Here's Why Rihanna Wasn't Paid For Her Stunning Super Bowl Appearance

Rihanna's halftime performance at the Super Bowl on Feb. 12 was unparalleled. In addition to delivering a medley of her greatest hits, the singer and entrepreneur used the moment to announce her second pregnancy, subsequently making history as the first pregnant halftime show performer. From the first few chords of "B*tch Better Have My Money" to the swelling crescendo of "Diamonds," Rihanna put on an unforgettable show — but did she do it all for free?

Do Super Bowl Halftime Performers Get Paid?

"The NFL covers all costs associated with the show and the performers are paid union scale," an NFL spokesperson told POPSUGAR. "This is not an appearance fee but the artists are indeed paid union scale."

Per NFL policy, the league does not pay performers an appearance fee, but they do pay artists union scale: a minimum payment determined by the actor's union. This number, dictated by the Screen Actors Guild, averages to about $1,030 per day, according to Newsweek. For dancers, the number is in the range of $788 to $1,030 per day and $607 a day for rehearsals.

As such, the career milestone appears to be enough without additional payment. Recent halftime acts include Eminem, Dr. Dre. Snoop Dogg, Kendrick Lamar, and Mary J. Blige in 2022 and The Weeknd, Shakira, and Jennifer Lopez in years prior. Other major names to take the stage include Beyoncé, Lady Gaga, Coldplay, Justin Timberlake, Lenny Kravitz, Katy Perry, and Bruce Springsteen.

Who Covers the Super Bowl Halftime Show Costs?

The league does not offer an appearance fee, but it is customary for the NFL to cover expenses for the halftime show within a specified budget. "We do not pay the artists," an NFL spokesperson told Forbes in 2016. "We cover expenses and production costs."

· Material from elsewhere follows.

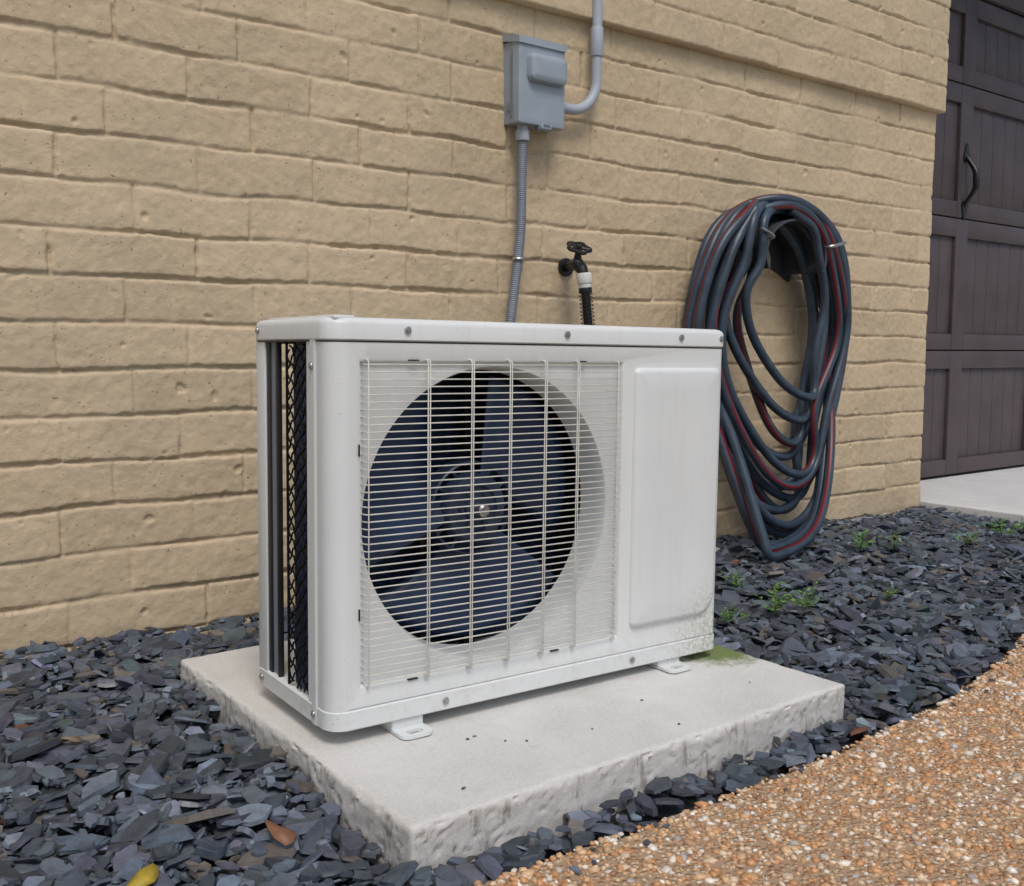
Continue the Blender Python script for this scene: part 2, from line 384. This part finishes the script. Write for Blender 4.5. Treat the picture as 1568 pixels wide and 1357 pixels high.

Some performers will even invest their own money to make their time on the field as memorable as possible. Billboard reports that in 2021, The Weeknd spent $7 million perfecting his own halftime show.

While Rihanna did not use her time on the field to announce her ninth album, she did score herself major points for one of the most stunning pregnancy reveals on live TV. "When you become a mom, there's something that just happens where you feel like you can take on anything and do anything," she said in a press conference earlier this month, adding that becoming a mom helped her face her fear of performing at the Super Bowl. "As scary as that was, because I haven't been on stage in seven years, there's something exhilarating about the challenge of it all."